Now, let look why this is true.

Firstly Hadamard and CNOT gate on second and third qubit prepares entangled Bell state $|\beta_{00}\rangle = \frac{1}{\sqrt{2}}(|00\rangle + |11\rangle)$.

Now the circuit is in state

$$ |\varphi\rangle|\beta_{00}\rangle = \frac{1}{\sqrt{2}}(\alpha|0\rangle+\beta|1\rangle)(|00\rangle + |11\rangle) = \frac{1}{\sqrt{2}}[\alpha|0\rangle(|00\rangle + |11\rangle) + \beta|1\rangle(|00\rangle + |11\rangle)] $$

Then you apply CNOT controlled by first qubit and targeting second qubit. This will negate second qubit in case the first qubit is in state $|1\rangle$. This means that only part $\beta|1\rangle(|00\rangle + |11\rangle)$ is influenced.

Now, state of the circuit is changed to

$$ \frac{1}{\sqrt{2}}[\alpha|0\rangle(|00\rangle + |11\rangle) + \beta|1\rangle(|10\rangle + |01\rangle)] $$

Application of Hadamard gate on the first qubit change the state further to

$$ \frac{1}{2}[\alpha(|0\rangle + |1\rangle)(|00\rangle + |11\rangle) + \beta(|0\rangle - |1\rangle)(|10\rangle + |01\rangle)] $$

because $H|0\rangle = \frac{1}{\sqrt{2}}(|0\rangle + |1\rangle)$ and $H|1\rangle = \frac{1}{\sqrt{2}}(|0\rangle - |1\rangle)$.

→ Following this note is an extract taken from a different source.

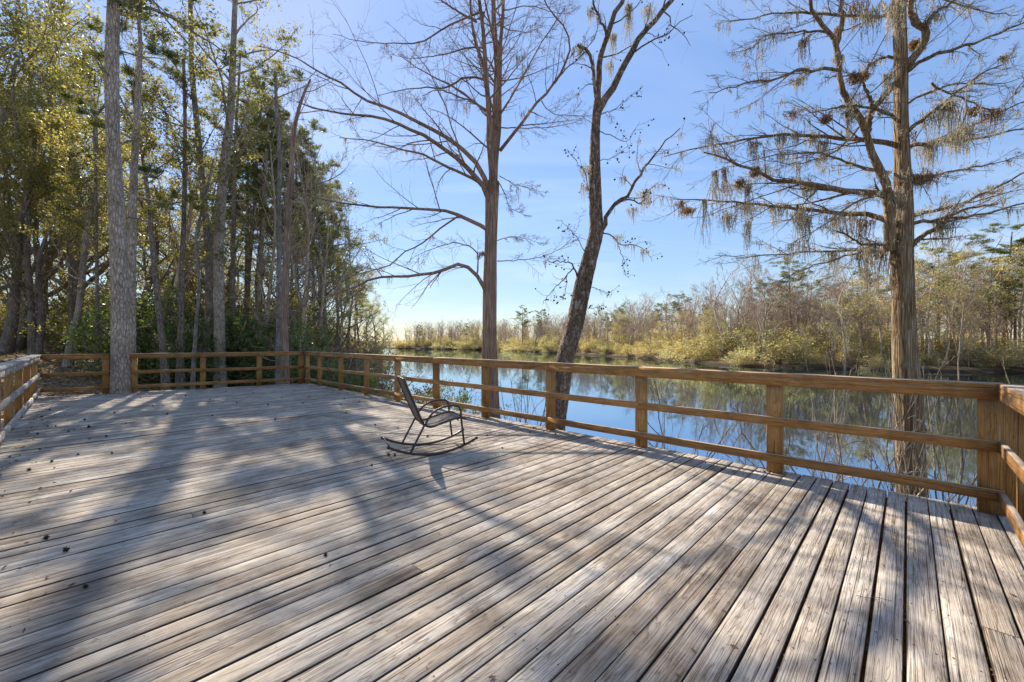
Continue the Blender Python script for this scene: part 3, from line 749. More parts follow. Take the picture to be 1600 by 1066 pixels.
# --- leaning gum ----------------------------------------------------------------
def leaning_gum():
    rng = np.random.default_rng(22); Y = 9.5
    x0, y0 = (862 - CX) / F * Y, Y; z0 = gz(x0, y0); o = (x0, y0, z0)
    rt = empty('sweetgum_tree', o, 'dark speckled leaning tree with forked top and black seed balls, right of the central cypress', 'tree')
    m = MB()
    base = [np.array([x0, y0, z0 - .3]), P(866, 690, Y), P(875, 620, Y), P(882, 564, Y), P(897, 507, Y), P(910, 447, Y), P(921, 406, Y), P(932, 363, Y), P(931, 330, Y), P(929, 280, Y), P(929, 239, Y), P(931, 191, Y), P(936, 160, Y)]
    hero_trunk(m, base, [.26, wr(34, Y), wr(29, Y), wr(28, Y), wr(27, Y), wr(26, Y), wr(24, Y), wr(23, Y), wr(20, Y), wr(18, Y), wr(16, Y), wr(14, Y), wr(16, Y)], 28, rng, .05, None, 110)
    L = [([(934, 175), (934, 134), (935.6, 102), (948, 57), (959, 25), (972, 0), (985, -50), (1000, -120)], 9.5, 9.1, wr(11, Y), .03),
         ([(937, 170), (943.5, 156), (966, 121), (982, 89), (1007, 51), (1030, 22), (1050, 0), (1085, -60), (1110, -130)], 9.5, 10.2, wr(12, Y), .035),
         ([(934, 160), (929, 137), (927, 108), (920, 83), (910, 75), (902, 70)], 9.45, 9.0, .045, .03),
         ([(948, 57), (947, 51), (937, 29), (929, 8), (922, -30)], 9.3, 8.9, .035, .012),
         ([(937, 372), (943, 355), (950, 335), (963, 316), (979, 309), (991, 287), (1010, 258), (1030, 233), (1045, 216), (1061, 201)], 9.5, 8.4, .06, .008),
         ([(963, 316), (985, 312), (1002, 318), (1010, 300), (1030, 285)], 9.3, 9.0, .025, .005),
         ([(934, 358), (943, 362), (959, 371), (970, 382), (998, 384), (1014, 400), (1020, 410)], 9.5, 9.9, .02, .004),
         ([(965, 385), (972, 400), (974, 415), (978, 432)], 9.7, 10, .01, .003),
         ([(903, 440), (900, 424), (893, 412), (883, 409), (868, 408), (856, 409)], 9.5, 9.1, .026, .005),
         ([(897, 418), (885, 432), (870, 448), (855, 462), (848, 475)], 9.4, 9.0, .016, .004),
         ([(886, 430), (884, 450), (880, 470)], 9.35, 9.2, .010, .003),
         ([(915, 400), (905, 375), (888, 355), (875, 343)], 9.5, 9.8, .012, .003),
         ([(920, 448), (935, 452), (950, 458), (958, 452)], 9.5, 9.9, .010, .003),
         ([(912, 480), (925, 482), (945, 478)], 9.5, 9.3, .008, .003),
         ([(930, 300), (922, 310), (914, 270), (905, 258), (885, 232)], 9.5, 9.3, .018, .004),
         ([(935, 205), (960, 214), (980, 220), (1000, 190)], 9.5, 9.9, .012, .003),
         ([(935, 250), (960, 245), (980, 228)], 9.5, 9.2, .010, .003),
         ([(936, 178), (960, 172), (985, 150), (1005, 135)], 9.5, 9.0, .010, .003),
         ([(1010, 50), (1025, 58), (1040, 55), (1048, 38)], 9.9, 9.6, .010, .003)]
    P1 = []; R1 = []
    for pts, a, b, r0, r1 in L:
        p, r = limb(pts, a, b, r0, r1, 18, rng, .012); P1.append(p); R1.append(r)
    P1 = np.array(P1); R1 = np.array(R1)
    tubes(m, P1[:4], R1[:4], 12, .06, rng); m.build('trunk', M['bark_gum'], rt, origin=o)
    m = MB(); tubes(m, P1[4:], R1[4:], 8, .06, rng)
    P2, R2 = spawn(rng, P1, R1, 8, .28, 55, .25, .98, 6, .24, .0, .04, 1, .4, .3, .0040, .5)
    P3, R3 = spawn(rng, P2, R2, 4, .4, 50, .25, 1, 5, .2, 0, .02, 1, .5, .3, .0022, .5)
    tubes(m, P2, R2, 5); tubes(m, P3, R3, 3, cap=False); m.build('branches', M['bark_gum'], rt, origin=o)
    # seed balls on stalks
    m = MB(); tips = P3[rng.permutation(len(P3))[:230], -1]
    ic = ico(); 
    for c in tips:
        r = rng.uniform(.016, .024); c = c + np.array([0, 0, -.02])
        m.add(ic[0] * r + c, t=ic[1])
    b = m.build('seed_balls', M['seed'], rt, origin=o); b['kind'] = 'stuff'
    m = MB()
    for (x, y, l, rr, n) in ((982, 8, .95, .03, 40), (958, 55, .55, .03, 26), (953, 100, .35, .04, 18), (907, 72, .35, .05, 22), (916, 262, .30, .06, 26), (914, 290, .4, .03, 14), (1008, 300, .45, .07, 30), (990, 325, .4, .05, 18), (965, 368, .22, .06, 14), (925, 15, .3, .05, 18), (1012, 12, .4, .05, 22), (1005, 390, .3, .03, 8)):
        moss_clump(m, rng, P(x, y, 9.4), l, rr, n * 2, 9)
    for c in pts_along(rng, list(P2[:60]) + list(P1[2:7]), 40, .2): moss_clump(m, rng, c, rng.uniform(.1, .3), .03, 8, 6)
    m.build('spanish_moss', M['moss'], rt, origin=o)
def ico():
    t = (1 + 5 ** .5) / 2
    v = np.array([(-1, t, 0), (1, t, 0), (-1, -t, 0), (1, -t, 0), (0, -1, t), (0, 1, t), (0, -1, -t), (0, 1, -t), (t, 0, -1), (t, 0, 1), (-t, 0, -1), (-t, 0, 1)], float)
    v /= np.linalg.norm(v[0])
    f = [(0, 11, 5), (0, 5, 1), (0, 1, 7), (0, 7, 10), (0, 10, 11), (1, 5, 9), (5, 11, 4), (11, 10, 2), (10, 7, 6), (7, 1, 8), (3, 9, 4), (3, 4, 2), (3, 2, 6), (3, 6, 8), (3, 8, 9), (4, 9, 5), (2, 4, 11), (6, 2, 10), (8, 6, 7), (9, 8, 1)]
    return v, np.array(f)
leaning_gum()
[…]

Since you will measure first and second qubit, it is convenient to rearange the state to separate first two qubits. So, you can rewrite the state as

$$ \frac{1}{2} \big( |00\rangle(\alpha|0\rangle + \beta|1\rangle) + |01\rangle (\alpha|1\rangle + \beta|0\rangle) + |10\rangle (\alpha|0\rangle - \beta|1\rangle) + |11\rangle (\alpha|1\rangle - \beta|0\rangle) \big) $$

In your case you measured $|11\rangle$ on first and second qubit. This means that the third qubit is in state

$$ (\alpha|1\rangle - \beta|0\rangle) $$

Since both first and second qubits are in state $|1\rangle$ both CNOT gates after measurement will be activated. The first one change the state of third qubit to

$$ (\alpha|0\rangle - \beta|1\rangle) $$

Next two Hadamards together with CNOT implements controlled $Z$ gate which change a phase to oposite in case input qubit is in state $|1\rangle$. This leads to final state of third qubit

$$ (\alpha|0\rangle + \beta|1\rangle) $$

Hence, you can see that state from first qubit was teleported to third qubit.